Others cling more fiercely to their sectarian identity and hire professors who share their religious worldview. Still others, such as the University of Notre Dame and Wheaton College, have publicly wrestled with the challenge of balancing diversity and secular status with the duty to maintain religious identity.

Though the most prestigious religious universities are often those that have drifted farthest from their roots, schools that strive to keep the faith — including the evangelical schools that belong to the Council for Christian Colleges & Universities — have enjoyed an enrollment spike in the past 15 years that far outpaces the growth of public and private schools.

Unfortunately, Mr. Sommerville’s book does not take America’s religious schools into account, so it is difficult to know how well, if at all, they fulfill his vision of a more comprehensive and humane education. Nor is it clear how secular universities that welcome religious perspectives would differ from religious universities that entertain those perspectives while remaining overwhelmingly secular.

The author may not offer a complete picture of the rehabilitated secular university, but he poses a powerful challenge to the conventional wisdom about what makes a university great.

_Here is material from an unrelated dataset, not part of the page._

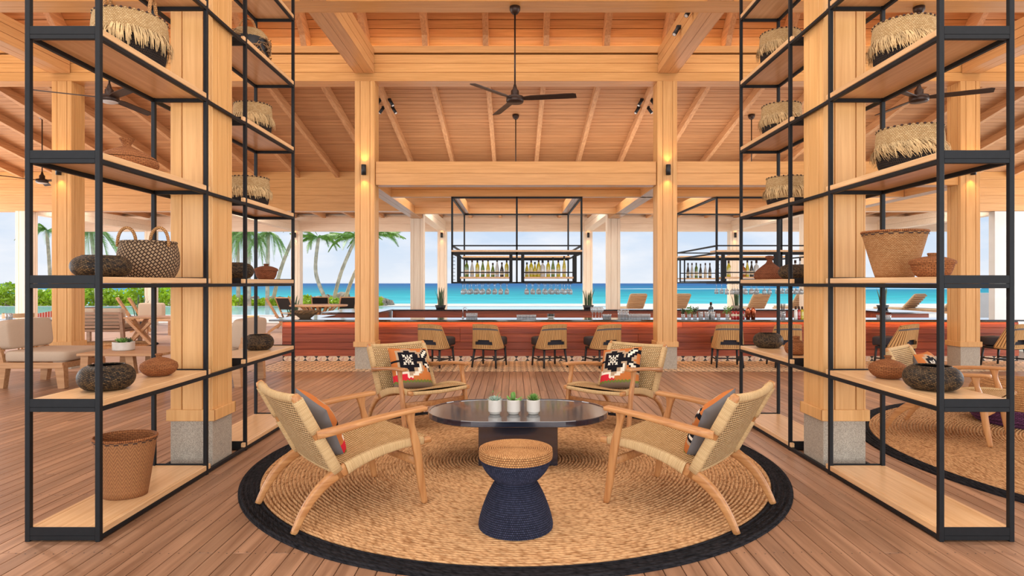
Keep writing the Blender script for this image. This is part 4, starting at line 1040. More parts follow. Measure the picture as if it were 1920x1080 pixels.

Academic elites tempted to dismiss his arguments should think twice: A recent survey conducted by the Higher Education Research Institute at the University of California at Los Angeles found that while 76 percent of today’s college students are “searching for meaning and purpose in life,” more than half say their professors never provide opportunities to discuss life’s meaning or purpose. That disconnect signals trouble for schools that depend on public funding and popular esteem to prosper.

As “The Decline of the Secular University” so forcefully reminds us, America’s universities may soon be forced to choose between their commitment to dogmatic secularism and their survival.

Colleen Carroll Campbell is a fellow at the Ethics and Public Policy Center, a former speechwriter to President George W. Bush, and author of “The New Faithful: Why Young Adults Are Embracing Christian Orthodoxy.”